In the red corner we have that old cockney geezer (JMW Turner) with his huge skies, huge weather, and huge ideas, and in the blue, the country gentleman (John Constable) who in contrast expressed a deeply felt view of the countryside albeit on such a scale – judging by the size of his canvases, to transcend the essentially claustrophobic intimacy of his subjects. I have always been intrigued by the well documented rivalry between these two lions as they grew obviously more expressionistic together as ageing RA’s! Was Turner really, as most people think, just a natural or is Constable’s part in this particular contest tainted with the legacy handed down to him by legions of chocolatiers? Sorry for verging on the predictable by repeating here one of the most often used cliches in British Art history, but now that’s done, I wonder whether that comfortable view might be challenged somewhat by Constable’s painting of Waterloo Bridge exhibited at the RA in 1835? This work is courageously expressive for its time especially when you consider that the painting was begun as early as 1817, but arguably it reveals a very linear progression on Constable’s own landscape tradition.

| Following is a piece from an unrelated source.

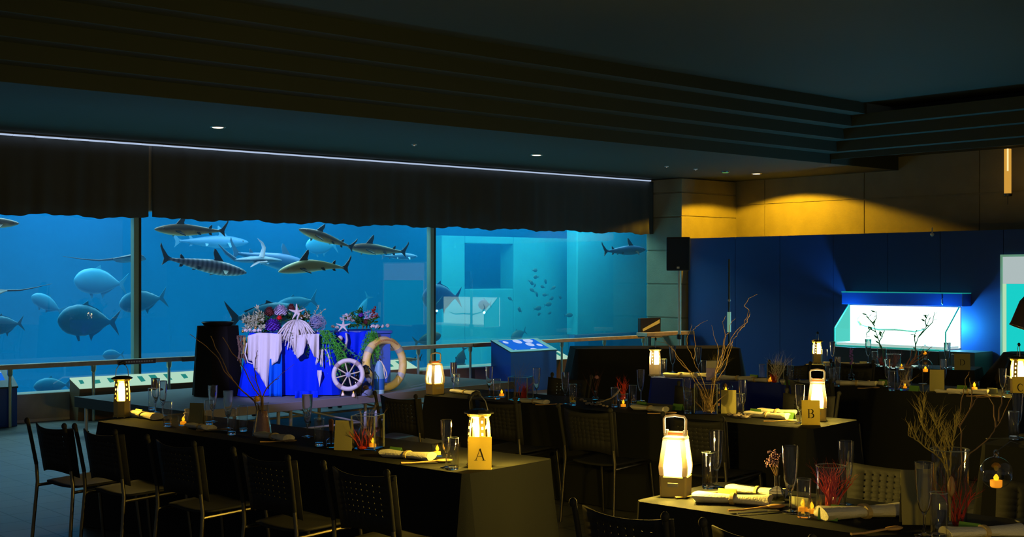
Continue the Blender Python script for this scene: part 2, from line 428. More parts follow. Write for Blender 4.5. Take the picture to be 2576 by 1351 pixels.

It is intriguing that Turner’s contribution to the same exhibition is much weaker in its expressive ambition, maybe this was the turning point!

This work is probably the nearest I have ever come to Constable’esk if you take the popular view that is!  View from Meldon Hall, Northumberland (Oil on Linen, 36×48) As far as that old geezer is concerned, well his influence is woven like a thread through everything that I do!